──────── Data section ────────

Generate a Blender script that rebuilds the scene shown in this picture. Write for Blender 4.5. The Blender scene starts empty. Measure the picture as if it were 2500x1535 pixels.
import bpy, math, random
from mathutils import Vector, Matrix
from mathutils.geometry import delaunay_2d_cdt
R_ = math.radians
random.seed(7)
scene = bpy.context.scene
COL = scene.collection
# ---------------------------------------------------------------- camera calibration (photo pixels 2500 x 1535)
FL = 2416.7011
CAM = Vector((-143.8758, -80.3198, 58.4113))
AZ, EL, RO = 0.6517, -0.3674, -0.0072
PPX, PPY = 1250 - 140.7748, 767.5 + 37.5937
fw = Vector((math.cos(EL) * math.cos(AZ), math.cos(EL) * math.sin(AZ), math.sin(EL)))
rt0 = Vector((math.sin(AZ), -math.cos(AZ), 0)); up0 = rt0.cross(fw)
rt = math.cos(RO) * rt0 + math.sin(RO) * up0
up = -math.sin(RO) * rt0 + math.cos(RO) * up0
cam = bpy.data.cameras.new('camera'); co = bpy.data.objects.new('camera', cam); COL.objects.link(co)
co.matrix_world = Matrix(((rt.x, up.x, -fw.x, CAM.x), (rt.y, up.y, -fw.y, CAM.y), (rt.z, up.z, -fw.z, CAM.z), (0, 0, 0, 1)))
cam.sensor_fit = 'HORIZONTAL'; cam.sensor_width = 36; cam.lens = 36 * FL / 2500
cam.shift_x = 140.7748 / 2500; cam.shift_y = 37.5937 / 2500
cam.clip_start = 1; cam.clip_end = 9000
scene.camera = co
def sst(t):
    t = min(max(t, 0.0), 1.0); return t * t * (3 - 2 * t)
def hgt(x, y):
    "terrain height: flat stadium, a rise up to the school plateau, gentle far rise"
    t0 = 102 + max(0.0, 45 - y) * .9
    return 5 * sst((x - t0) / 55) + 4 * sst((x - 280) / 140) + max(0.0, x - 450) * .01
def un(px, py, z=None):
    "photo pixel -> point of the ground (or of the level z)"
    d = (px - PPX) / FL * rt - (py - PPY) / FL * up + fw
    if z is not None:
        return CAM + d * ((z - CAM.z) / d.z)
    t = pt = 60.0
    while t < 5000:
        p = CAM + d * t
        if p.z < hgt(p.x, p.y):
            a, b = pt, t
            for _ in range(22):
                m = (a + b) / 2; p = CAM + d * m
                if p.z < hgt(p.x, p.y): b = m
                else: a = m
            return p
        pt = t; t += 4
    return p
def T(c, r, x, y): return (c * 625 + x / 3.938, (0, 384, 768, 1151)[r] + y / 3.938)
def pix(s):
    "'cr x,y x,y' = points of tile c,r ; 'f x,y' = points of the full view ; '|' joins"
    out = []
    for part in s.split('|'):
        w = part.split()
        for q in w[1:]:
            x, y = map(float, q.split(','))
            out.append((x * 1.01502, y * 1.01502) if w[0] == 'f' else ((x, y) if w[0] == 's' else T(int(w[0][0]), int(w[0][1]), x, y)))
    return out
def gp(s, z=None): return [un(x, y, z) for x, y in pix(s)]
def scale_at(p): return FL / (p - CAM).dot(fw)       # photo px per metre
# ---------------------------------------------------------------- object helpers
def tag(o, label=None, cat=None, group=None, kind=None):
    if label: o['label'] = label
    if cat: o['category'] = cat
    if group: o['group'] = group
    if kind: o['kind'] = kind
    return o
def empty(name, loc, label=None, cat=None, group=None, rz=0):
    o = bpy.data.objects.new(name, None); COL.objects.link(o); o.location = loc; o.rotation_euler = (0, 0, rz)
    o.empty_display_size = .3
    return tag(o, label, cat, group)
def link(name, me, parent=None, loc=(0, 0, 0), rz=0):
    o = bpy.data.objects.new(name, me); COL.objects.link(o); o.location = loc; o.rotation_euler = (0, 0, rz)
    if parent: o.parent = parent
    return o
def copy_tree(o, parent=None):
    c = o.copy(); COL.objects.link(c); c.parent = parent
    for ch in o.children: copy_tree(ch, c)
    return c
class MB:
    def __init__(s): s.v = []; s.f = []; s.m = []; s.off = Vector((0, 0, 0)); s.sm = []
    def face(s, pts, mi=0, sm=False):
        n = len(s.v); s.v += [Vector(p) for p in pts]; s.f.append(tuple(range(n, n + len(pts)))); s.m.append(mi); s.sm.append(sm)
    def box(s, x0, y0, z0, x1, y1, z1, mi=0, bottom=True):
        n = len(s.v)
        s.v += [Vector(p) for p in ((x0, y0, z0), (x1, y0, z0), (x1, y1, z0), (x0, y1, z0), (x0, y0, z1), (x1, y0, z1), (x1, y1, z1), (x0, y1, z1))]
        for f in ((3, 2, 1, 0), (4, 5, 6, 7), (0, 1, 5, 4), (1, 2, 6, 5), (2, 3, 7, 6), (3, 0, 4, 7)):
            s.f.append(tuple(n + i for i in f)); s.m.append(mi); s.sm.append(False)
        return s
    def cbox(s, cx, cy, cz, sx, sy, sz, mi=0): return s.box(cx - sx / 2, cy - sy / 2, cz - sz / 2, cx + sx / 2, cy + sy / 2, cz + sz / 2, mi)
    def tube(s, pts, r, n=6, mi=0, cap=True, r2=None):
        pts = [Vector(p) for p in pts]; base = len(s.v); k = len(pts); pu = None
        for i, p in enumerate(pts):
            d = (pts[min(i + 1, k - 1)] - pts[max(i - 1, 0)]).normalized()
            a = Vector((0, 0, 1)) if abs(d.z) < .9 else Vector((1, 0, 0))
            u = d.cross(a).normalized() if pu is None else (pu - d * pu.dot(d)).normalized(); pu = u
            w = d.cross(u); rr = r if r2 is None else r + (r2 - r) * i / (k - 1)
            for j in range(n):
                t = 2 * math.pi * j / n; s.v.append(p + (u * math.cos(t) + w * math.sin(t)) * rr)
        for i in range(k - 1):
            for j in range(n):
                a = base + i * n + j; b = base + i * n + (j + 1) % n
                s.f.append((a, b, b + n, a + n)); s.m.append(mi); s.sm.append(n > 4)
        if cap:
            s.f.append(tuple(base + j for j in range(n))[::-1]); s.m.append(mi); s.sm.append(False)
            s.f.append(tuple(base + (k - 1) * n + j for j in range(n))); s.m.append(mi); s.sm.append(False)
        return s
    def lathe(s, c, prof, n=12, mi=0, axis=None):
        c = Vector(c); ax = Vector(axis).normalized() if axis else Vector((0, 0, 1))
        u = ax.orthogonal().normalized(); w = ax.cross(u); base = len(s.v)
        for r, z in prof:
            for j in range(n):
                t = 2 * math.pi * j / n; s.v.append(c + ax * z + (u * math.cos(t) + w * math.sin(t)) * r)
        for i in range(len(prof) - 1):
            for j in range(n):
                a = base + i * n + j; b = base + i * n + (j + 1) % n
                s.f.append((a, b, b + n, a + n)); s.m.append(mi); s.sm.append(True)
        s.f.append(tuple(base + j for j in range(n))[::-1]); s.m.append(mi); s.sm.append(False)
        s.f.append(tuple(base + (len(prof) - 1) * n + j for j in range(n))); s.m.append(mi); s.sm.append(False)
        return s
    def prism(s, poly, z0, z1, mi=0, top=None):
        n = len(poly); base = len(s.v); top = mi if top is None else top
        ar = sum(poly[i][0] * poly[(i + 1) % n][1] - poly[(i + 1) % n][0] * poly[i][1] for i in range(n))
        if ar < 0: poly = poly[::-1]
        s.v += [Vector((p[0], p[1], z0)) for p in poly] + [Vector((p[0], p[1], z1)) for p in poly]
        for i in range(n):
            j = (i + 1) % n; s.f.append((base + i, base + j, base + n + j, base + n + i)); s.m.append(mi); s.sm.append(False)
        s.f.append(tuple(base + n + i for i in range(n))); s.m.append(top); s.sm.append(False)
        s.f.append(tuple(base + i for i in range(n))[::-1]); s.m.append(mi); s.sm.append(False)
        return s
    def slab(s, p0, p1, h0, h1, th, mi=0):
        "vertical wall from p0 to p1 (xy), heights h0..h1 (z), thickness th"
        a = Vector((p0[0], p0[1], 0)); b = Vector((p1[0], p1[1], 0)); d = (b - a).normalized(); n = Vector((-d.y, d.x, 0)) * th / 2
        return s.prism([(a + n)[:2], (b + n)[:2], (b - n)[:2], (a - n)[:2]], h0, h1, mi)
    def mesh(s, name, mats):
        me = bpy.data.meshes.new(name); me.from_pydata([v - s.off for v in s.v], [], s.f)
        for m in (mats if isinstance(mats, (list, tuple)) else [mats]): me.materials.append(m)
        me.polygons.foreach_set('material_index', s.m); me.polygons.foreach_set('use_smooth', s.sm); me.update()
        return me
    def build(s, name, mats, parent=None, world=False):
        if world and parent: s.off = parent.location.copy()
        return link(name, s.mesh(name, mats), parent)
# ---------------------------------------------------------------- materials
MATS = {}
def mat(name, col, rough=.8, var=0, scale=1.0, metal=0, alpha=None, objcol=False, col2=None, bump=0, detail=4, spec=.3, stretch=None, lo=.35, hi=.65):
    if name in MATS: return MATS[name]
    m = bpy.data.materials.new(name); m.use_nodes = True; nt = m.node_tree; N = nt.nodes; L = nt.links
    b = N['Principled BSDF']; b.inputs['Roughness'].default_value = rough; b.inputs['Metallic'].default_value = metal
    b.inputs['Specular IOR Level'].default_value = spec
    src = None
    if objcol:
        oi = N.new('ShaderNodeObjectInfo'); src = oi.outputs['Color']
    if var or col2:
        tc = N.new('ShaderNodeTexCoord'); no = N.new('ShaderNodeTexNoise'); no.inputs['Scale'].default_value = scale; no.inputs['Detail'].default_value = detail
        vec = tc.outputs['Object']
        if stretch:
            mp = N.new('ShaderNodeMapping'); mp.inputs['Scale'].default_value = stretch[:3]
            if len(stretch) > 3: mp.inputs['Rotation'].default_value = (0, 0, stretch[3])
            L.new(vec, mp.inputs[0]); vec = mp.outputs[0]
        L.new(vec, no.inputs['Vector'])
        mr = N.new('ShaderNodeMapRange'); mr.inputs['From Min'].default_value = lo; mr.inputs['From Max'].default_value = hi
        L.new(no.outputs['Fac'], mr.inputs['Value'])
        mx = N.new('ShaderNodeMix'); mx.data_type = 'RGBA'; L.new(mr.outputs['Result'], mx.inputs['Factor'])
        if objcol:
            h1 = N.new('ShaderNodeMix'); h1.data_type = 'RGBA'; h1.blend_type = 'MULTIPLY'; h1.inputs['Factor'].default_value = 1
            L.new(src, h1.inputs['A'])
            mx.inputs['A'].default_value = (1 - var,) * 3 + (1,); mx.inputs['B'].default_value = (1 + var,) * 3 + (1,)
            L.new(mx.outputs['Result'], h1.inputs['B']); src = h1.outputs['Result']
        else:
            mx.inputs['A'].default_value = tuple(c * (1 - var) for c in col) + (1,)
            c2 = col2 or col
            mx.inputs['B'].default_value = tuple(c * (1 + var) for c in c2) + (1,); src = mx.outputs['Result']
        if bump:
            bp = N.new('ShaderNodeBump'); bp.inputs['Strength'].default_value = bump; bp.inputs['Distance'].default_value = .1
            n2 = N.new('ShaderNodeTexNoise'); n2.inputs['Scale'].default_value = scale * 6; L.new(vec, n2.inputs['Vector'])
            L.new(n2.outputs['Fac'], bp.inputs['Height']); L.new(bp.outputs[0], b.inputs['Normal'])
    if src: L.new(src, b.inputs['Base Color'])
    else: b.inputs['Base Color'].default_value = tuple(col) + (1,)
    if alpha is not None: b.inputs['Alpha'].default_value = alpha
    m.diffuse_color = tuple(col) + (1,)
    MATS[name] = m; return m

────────

Count every line of the material above that holds the string "pixels", then state only the total.

→ Exercise result
2